Risk & Economy » Audit » Investors urged to reject Betfair’s accounts

Investors urged to reject Betfair’s accounts

Pirc recommends investors reject Betfair's accounts after it paid illegal dividends out of capital between 2011 and 2013

INVESTORS have been urged to vote down Betfair’s annual report after the online bookmaker admitted to breaching accounting rules when it paid illegal dividends out of capital between 2011 and 2013.

Shareholder governance group Pirc has recommended that investors reject Betfair’s accounts at the group’s annual general meeting and oppose the reappointment of auditors KPMG for failing to spot that Betfair had paid dividends to shareholders without having “sufficient distributable reserves to make those distributions”.

“Shareholders have been asked in prior years to vote on the payment of dividends that in fact were illegal due to defective accounts. That makes the validity of the company’s accounts themselves questionable,” said Pirc managing director Alan McDougall.

The gambling website’s annual accounts revealed £30m in dividends and £50m in share buy backs were issued over three financial years, contrary to ICAEW guidance and conditions of realised profits and distributable reserves, the rules of which were amended in 2010.

Betfair said in its report: “As a result of certain changes to the technical guidance issued by the… ICAEW in October 2010, the company did not have sufficient distributable reserves to make those distributions and so they should not have been paid by the company to its shareholders.”

Pirc has subsequently raised questions as to why the distributions were made after the guidance was issued, “particularly as the mistake was not a one off but repeated five times”.

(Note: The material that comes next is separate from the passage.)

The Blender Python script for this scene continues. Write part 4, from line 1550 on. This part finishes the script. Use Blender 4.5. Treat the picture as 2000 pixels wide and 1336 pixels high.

“The accounts themselves were not an appropriate basis to declare a lawful dividend from, then the accounts did not give a true and fair view, and Pirc questions whether they still do,” said McDougal.

Betfair has hit back and accused Pirc of “materially misrepresenting the facts in a number of ways”.

“Its most serious error is to claim that Betfair’s profits are overstated,” it said in a statement.

Last month, a group of institutional investors raised “grave concerns” that IFRS – with its emphasis on neutrality over prudence – has “dangerously weakened” the true and fair accounting concept and claimed that as long as IFRS does not require companies to disclose underlying capital reserves – and which part is available for distribution – businesses are at risk of paying dividends out of capital.

The group, which includes Threadneedle Investments, Royal London Asset Management and the London Pensions Fund Authority, said Betfair’s failure to meet the conditions of realised profits and distributable reserves “highlighted the importance of the matter” despite Betfair reporting under UK GAAP rather than IFRS.

Auditors KPMG have also been questioned for apparently failing to identify that illegal dividends have been paid by the company to shareholders over the last three years, due to non-compliance with the Company Law. Pirc additionally raised concerns that KPMG’s total non-audit fees were approximately 66.6% of audit fees during the year under review.

“There are concerns that this level of non-audit fees creates a potential for conflict of interest on the part of the independent auditor,” Pirc said. EU regulation, set to be transposed into the UK, requires that non-audit fees must be below 75% of total audit fees over a three year period.

KPMG was not immediately available for comment.